Democratic accountability: What the son should have asked the father – but now can't.

One of the sad things about loosing a much loved parent is that they are no longer around for you to ask them things. I lost my parents on Friday 11th July 2003 and Sunday 2nd April 2006.
Hilary Benn, Shadow Foreign Secretary and member of the Remain campaign lost his parents on Wednesday 22nd November 2000 and Friday 14th March 2014.
I am sure like most of us, he still misses his loved ones even when the grieving process is long past.
Over the course of his long life, Hilary Benn’s father, Tony Benn made many statements on current affairs, politics and society in general. One of his famous statements was when he announced he would no longer be standing as an MP and of course, would not take a life peerage! He said that he would now be able to spend more time on politics.
Like many of his statements, there was more than a grain of truth in it. The House of Commons may well be the arena where governments are formally held to account but is it the mass public opinion “on the streets” where ultimately power lies. The late veteran socialist knew this.
One particular quote that the Europhile son should remember his Eurosceptic father making was this gem:
“In the course of my life I have developed five little democratic questions. If one meets a powerful person ask them five questions:
What power have you got?
Where did you get it from?
In whose interests do you exercise it?
To whom are you accountable?
And how can we get rid of you?’
If you cannot get rid of the people who govern you, you do not live in a democratic system”.

It is perhaps this aspect of the formerly sovereign United Kingdom of Great Britain and Northern Ireland’s membership of the never to be sufficiently damned supra-national sovereign state that is the European Union that has proved to be the most corrosive of which the Daily Express report below is such a splendid example.
GOTO: http://www.express.co.uk/news/politics/672455/david-cameron-brexit-block-refuses-publish-pro-eu-letters-business-referendum
Of course, the EU’s lack of democratic accountability is well known. Perhaps the saddest thing is that are supposedly democratic politicians do not seem to care.

One thought on “Democratic accountability: What the son should have asked the father – but now can't.

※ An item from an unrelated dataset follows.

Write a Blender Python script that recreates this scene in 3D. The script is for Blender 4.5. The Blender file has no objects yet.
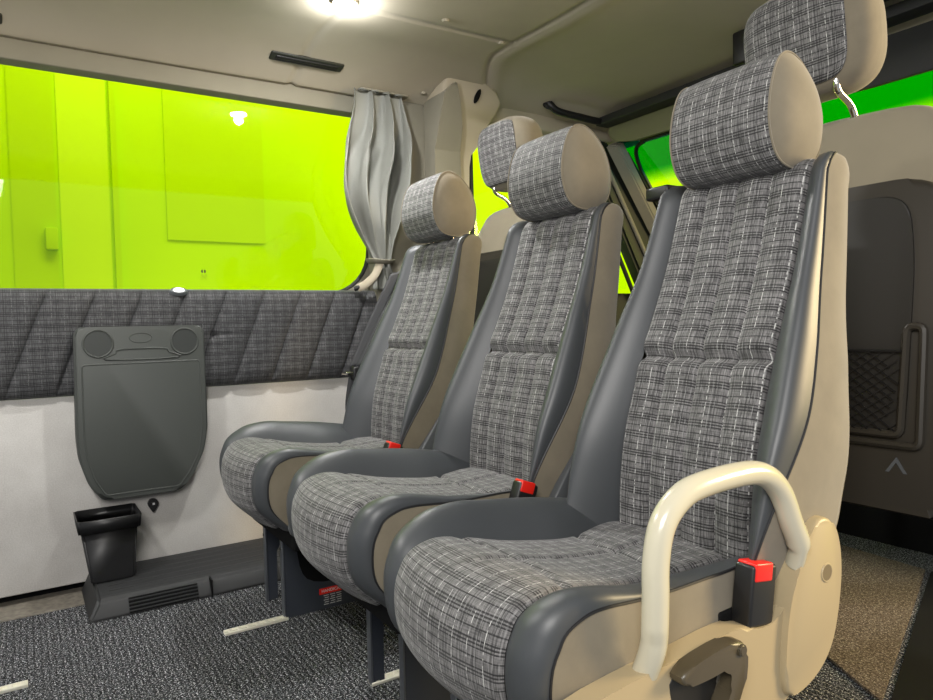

  1. The democratic deficit is a trap!
    What the cretinous, evil, malodorous, self serving, self righteous, treasonous, vile scum that are the Europhiles will suggest at some point – not to soon after a “Remain” vote in the UK? – would be that the European Commission should be accountable to and decided by the European Parliament! That would mean the EU government – for that is what the Commission is – would be selected in a similar manner as the British government now is: whoever has a majority or can form a majority coalition in the Commons! The only “influence” the British government would then have is it’s minority voice in the Council of Ministers!
    Words like “goose” and “cooked” come to mind!